Figure 1 shows that hard water will reduce the ability of glyphosate to control of velvetleaf and waterhemp. Hard water reduced glyphosate efficacy on velvetleaf at least 20% at 1 and 4 weeks after treatment. Hard water reduced glyphosate efficacy on waterhemp 50% at 1 WAT and 30% at 4 WAT.

Figure 1. Velvetleaf and Waterhemp Control in Deionized vs Well Water.

Figure 2 shows the effect of Mn fertilizers on glyphosate efficacy in deionized water. A reduction in efficacy was also noted when Mn sulfate and Mn EDTA were tankmixed with glyphosate in de-ionized water (Figure 2). Velvetleaf control was reduced at least 20% by the fertilizers and waterhemp control was reduced at least 30% by the fertilizers.

Figure 2. Velvetleaf and Waterhemp Control with Glyphosate + Foliar Fertilizers in Deionized Water.

Figure 3 shows the effect of Mn fertilizers on glyphosate efficacy in hard water.  A slight reduction in efficacy on velvetleaf by foliar fertilizers was noted when treatments were applied in well water (Figure 3).  On waterhemp, Mn sulfate reduced glyphosate efficacy at 1 and 4 WAT. Mn EDTA did not reduce glyphosate efficacy at 1 WAT, but did reduce glyphosate efficacy at 4 WAT. The antagonistic effect of the Mn fertilizers was less, but overall control was lower to start with.

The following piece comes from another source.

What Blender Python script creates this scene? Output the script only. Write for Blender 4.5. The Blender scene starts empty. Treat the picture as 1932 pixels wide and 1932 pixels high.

Figure 3. Velvetleaf and Waterhemp Control with Glyphosate + Foliar Fertilizers in Well Water.
Take Home Points:  
1. Hard water can have a dramatic effect on herbicide activity. Remember to add ammonium sulfate to the tank before herbicides are added to reduce the effect of hard water cations on glyphosate efficacy.
2. Mn EDTA is less antagonistic to glyphosate than Mn sulfate. However, both can reduce glyphosate efficacy on velvetleaf and waterhemp.